The above provision shall automatically, without any need for any action by us, be terminated and void at such time as the Sponsor Entities beneficially own less than 15% of our shares of common stock.
In recognition that we may engage in material business transactions with the Sponsor Entities, from which we are expected to benefit, our amended and restated certificate of incorporation provides that any of our directors or officers who are also directors, officers, partners, members, managers and/or employees of any Sponsor Entity will have fully satisfied and fulfilled his or her fiduciary duty to us and our stockholders with respect to such transaction, if: the transaction was fair to us and was made on terms that are not less favorable to us than could have been obtained from a bona fide third party at the time we entered into the transaction; and either the transaction was approved, after being made aware of the material facts of the relationship between each of the Company or a subsidiary thereof and the Sponsor Entity and the material terms and facts of the transaction, by (i) an affirmative vote of a majority of the members of our board of directors who do not have a material financial interest in the transaction, referred to as Interested Persons or (ii) an affirmative vote of a majority of the members of a committee of our board of directors consisting of members who are not interested persons; or the transaction was approved by an affirmative vote of the holders of a majority of shares of our common stock entitled to vote, excluding the Sponsor Entities and any interested person.

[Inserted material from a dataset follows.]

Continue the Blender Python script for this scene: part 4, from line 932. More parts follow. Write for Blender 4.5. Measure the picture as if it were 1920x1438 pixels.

Transfer Agent and Registrar
The transfer agent and registrar for our common stock is American Stock Transfer & Trust Company, LLC, and its telephone number is (800) 937-5449.
SELLING STOCKHOLDERS
This prospectus relates to the possible sale of up to 32,092,267 shares of common stock by one of our stockholders, which is neither a broker-dealer not an affiliate of a broker-dealer, and its transferees, pledgees, donees or successors. The initial transactions in which the selling stockholder acquired the shares are: (i) 14,463,776 shares of common stock were acquired upon the acquisition of the Company in January 2004; (ii) 4,295,158 shares of common stock pursuant to the exercise of subscription rights and over-subscription rights in August and September 2008, respectively; and (iii) 13,333,333 shares of common stock pursuant to the exercise of subscription rights and over-subscription rights in March 2010. The issuance of shares in the January 2004 acquisition of the Company was exempt from registration under Section 4(2) of the Securities Act of 1933, as amended (the “Securities Act”). The issuances of shares acquired in the subscription rights transactions were registered pursuant to Section 5 of the Securities Act. Each of these offerings has been completed and the shares of common stock acquired therein were issued and outstanding prior to March 22, 2013, the original date of filing of the Registration Statement of which this prospectus is a part. The initial purchaser of our securities, as well as its transferees, pledges, donees or successors, all of whom we refer to as “selling stockholders,” may from time to time offer and sell the securities pursuant to this prospectus and any applicable prospectus supplement.
Information about selling stockholders, where applicable, will be set forth in a prospectus supplement, in a post-effective amendment, or in filings we make with the SEC under the Exchange Act which are incorporated by reference.